> _TASK GOAL_: Copy verbatim the block of lines in the entries below whose first line contains "1284 pixels high." and whose last line contains "wx2 = fb2(GXX, GYY, 4.5, 23, 3)". Leave out all other lines.

** start of STORED ROWS **

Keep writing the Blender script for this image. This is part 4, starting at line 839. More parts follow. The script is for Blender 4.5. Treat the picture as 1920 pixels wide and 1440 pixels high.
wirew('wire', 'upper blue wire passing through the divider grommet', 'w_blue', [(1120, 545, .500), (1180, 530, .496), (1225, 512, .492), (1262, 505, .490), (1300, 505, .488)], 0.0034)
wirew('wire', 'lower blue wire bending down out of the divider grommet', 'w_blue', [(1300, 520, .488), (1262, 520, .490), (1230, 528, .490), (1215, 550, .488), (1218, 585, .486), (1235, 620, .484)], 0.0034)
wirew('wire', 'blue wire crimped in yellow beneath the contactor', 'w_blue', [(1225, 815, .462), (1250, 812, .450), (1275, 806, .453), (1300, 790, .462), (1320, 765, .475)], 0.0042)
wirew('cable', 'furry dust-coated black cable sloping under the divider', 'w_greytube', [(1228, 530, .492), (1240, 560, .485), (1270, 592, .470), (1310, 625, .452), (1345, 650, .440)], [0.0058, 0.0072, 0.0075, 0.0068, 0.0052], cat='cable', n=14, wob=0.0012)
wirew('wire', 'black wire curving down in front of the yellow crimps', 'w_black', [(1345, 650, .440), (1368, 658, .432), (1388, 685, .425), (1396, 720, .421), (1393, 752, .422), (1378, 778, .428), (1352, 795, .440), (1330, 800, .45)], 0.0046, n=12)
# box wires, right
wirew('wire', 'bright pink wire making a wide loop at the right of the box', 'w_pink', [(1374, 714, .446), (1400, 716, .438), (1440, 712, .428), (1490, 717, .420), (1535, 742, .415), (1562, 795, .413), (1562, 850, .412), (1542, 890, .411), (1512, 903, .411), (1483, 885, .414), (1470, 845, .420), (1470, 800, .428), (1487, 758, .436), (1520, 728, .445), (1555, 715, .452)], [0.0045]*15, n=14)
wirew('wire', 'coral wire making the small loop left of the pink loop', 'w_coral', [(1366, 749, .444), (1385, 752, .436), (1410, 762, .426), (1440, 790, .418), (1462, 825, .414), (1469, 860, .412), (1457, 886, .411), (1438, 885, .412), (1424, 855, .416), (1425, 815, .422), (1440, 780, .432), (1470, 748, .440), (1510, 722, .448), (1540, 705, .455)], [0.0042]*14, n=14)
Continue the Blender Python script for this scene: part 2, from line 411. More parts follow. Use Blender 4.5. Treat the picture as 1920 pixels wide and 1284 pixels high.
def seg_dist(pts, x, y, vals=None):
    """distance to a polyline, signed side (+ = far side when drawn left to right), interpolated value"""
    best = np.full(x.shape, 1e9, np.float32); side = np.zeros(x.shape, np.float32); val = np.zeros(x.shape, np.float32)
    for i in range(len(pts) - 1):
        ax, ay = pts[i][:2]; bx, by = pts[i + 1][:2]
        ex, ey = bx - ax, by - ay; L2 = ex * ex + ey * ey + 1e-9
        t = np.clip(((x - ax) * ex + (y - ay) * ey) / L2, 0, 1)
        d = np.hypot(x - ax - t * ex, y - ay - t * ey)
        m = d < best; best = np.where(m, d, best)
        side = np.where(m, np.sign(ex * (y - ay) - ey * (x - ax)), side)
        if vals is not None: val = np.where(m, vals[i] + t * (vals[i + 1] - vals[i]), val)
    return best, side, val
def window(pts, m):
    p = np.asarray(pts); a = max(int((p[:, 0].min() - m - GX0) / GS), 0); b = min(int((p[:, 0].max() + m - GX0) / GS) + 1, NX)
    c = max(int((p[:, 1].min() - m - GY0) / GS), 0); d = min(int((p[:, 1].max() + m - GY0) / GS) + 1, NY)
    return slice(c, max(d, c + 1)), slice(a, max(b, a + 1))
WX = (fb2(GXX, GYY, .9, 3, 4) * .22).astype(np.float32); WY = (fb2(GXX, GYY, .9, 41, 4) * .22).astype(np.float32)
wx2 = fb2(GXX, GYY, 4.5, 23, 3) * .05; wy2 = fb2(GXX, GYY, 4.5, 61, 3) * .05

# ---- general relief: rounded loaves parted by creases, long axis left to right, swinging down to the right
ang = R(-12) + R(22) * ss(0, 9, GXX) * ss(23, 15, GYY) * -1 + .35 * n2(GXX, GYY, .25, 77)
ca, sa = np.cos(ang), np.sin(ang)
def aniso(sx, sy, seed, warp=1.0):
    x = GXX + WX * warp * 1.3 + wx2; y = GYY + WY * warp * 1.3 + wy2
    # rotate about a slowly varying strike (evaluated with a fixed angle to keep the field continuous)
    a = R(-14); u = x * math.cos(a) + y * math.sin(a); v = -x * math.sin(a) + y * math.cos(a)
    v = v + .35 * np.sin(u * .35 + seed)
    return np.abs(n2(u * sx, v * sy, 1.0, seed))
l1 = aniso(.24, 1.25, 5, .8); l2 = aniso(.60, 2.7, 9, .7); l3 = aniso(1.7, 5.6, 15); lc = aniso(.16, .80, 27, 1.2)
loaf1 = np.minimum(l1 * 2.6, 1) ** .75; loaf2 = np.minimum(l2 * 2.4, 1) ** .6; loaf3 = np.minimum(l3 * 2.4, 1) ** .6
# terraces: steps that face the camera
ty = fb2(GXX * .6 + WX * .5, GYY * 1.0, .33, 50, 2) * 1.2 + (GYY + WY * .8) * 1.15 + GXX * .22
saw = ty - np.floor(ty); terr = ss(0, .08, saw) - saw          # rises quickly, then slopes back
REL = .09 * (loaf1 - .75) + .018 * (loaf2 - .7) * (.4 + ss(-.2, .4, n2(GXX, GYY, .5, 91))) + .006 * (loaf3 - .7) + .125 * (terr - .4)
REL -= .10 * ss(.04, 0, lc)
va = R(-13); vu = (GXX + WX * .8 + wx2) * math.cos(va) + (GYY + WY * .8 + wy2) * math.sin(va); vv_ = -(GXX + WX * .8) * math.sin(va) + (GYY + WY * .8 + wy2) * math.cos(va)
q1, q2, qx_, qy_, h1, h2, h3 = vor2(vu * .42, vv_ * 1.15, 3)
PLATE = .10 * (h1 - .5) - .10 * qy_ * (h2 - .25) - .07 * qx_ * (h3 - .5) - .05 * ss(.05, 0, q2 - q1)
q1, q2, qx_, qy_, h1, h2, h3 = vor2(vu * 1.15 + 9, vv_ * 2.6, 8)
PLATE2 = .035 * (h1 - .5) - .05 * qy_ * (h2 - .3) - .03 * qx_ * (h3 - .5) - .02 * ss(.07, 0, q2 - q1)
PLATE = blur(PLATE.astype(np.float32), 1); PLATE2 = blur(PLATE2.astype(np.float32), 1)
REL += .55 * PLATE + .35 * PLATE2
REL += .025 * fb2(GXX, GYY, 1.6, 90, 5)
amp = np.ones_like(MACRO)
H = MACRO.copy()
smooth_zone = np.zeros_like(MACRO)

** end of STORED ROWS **
** start of STORED ROWS **

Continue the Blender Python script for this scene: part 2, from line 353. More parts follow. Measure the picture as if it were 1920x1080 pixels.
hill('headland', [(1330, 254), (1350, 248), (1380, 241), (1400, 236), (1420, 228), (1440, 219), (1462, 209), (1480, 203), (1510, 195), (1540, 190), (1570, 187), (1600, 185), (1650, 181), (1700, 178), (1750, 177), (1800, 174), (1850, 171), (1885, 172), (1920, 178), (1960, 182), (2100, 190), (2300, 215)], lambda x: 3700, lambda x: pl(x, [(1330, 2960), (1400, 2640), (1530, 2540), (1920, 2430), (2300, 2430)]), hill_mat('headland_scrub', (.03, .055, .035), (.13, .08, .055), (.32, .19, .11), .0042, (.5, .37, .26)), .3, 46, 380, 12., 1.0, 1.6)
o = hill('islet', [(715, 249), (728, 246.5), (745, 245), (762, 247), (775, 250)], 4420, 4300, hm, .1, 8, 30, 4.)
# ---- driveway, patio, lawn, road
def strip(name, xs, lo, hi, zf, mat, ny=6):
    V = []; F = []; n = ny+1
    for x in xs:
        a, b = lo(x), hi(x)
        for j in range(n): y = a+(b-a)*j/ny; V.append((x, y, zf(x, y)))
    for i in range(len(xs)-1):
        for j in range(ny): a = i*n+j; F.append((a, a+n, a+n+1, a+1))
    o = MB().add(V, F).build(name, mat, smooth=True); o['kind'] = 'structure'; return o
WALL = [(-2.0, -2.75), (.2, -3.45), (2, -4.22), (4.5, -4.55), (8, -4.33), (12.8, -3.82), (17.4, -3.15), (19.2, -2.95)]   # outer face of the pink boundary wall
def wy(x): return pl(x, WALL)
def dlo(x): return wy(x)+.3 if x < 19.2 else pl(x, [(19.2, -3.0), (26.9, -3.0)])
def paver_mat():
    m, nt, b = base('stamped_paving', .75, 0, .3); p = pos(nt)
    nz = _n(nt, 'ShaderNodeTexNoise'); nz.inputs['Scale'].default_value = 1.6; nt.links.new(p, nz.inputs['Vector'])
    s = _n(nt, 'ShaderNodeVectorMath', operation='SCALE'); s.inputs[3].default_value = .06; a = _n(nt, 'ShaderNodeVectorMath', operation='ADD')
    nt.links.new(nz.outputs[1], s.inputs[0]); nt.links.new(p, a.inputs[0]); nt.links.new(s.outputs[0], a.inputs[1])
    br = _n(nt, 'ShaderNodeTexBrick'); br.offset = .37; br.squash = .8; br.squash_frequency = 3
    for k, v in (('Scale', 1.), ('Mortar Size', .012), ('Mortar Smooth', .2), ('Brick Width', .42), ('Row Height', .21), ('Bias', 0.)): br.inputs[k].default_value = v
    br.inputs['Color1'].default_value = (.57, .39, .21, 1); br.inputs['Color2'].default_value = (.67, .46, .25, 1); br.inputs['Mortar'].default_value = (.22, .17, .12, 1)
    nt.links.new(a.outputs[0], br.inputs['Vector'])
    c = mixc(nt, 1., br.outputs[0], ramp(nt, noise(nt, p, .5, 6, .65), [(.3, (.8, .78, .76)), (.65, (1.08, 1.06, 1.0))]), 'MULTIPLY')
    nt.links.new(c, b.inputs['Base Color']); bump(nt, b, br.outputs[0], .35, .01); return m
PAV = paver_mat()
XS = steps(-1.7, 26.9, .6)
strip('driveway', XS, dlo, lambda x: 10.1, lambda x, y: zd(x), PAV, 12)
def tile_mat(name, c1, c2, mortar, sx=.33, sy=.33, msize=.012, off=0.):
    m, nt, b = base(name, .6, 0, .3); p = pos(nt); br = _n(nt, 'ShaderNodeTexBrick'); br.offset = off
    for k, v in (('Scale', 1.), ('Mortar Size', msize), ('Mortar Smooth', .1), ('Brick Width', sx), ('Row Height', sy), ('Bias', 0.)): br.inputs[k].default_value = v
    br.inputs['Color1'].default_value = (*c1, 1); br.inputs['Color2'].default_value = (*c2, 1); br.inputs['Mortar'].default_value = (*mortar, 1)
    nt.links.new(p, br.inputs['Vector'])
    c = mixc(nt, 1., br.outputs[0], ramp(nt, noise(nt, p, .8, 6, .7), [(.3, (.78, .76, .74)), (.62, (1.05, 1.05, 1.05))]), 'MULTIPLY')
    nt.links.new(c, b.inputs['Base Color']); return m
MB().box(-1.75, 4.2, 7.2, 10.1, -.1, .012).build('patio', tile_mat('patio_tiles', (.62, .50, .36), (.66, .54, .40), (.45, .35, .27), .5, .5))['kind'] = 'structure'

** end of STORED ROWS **

> _IN RESPONSE_:
Continue the Blender Python script for this scene: part 2, from line 411. More parts follow. Use Blender 4.5. Treat the picture as 1920 pixels wide and 1284 pixels high.
def seg_dist(pts, x, y, vals=None):
    """distance to a polyline, signed side (+ = far side when drawn left to right), interpolated value"""
    best = np.full(x.shape, 1e9, np.float32); side = np.zeros(x.shape, np.float32); val = np.zeros(x.shape, np.float32)
    for i in range(len(pts) - 1):
        ax, ay = pts[i][:2]; bx, by = pts[i + 1][:2]
        ex, ey = bx - ax, by - ay; L2 = ex * ex + ey * ey + 1e-9
        t = np.clip(((x - ax) * ex + (y - ay) * ey) / L2, 0, 1)
        d = np.hypot(x - ax - t * ex, y - ay - t * ey)
        m = d < best; best = np.where(m, d, best)
        side = np.where(m, np.sign(ex * (y - ay) - ey * (x - ax)), side)
        if vals is not None: val = np.where(m, vals[i] + t * (vals[i + 1] - vals[i]), val)
    return best, side, val
def window(pts, m):
    p = np.asarray(pts); a = max(int((p[:, 0].min() - m - GX0) / GS), 0); b = min(int((p[:, 0].max() + m - GX0) / GS) + 1, NX)
    c = max(int((p[:, 1].min() - m - GY0) / GS), 0); d = min(int((p[:, 1].max() + m - GY0) / GS) + 1, NY)
    return slice(c, max(d, c + 1)), slice(a, max(b, a + 1))
WX = (fb2(GXX, GYY, .9, 3, 4) * .22).astype(np.float32); WY = (fb2(GXX, GYY, .9, 41, 4) * .22).astype(np.float32)
wx2 = fb2(GXX, GYY, 4.5, 23, 3) * .05; wy2 = fb2(GXX, GYY, 4.5, 61, 3) * .05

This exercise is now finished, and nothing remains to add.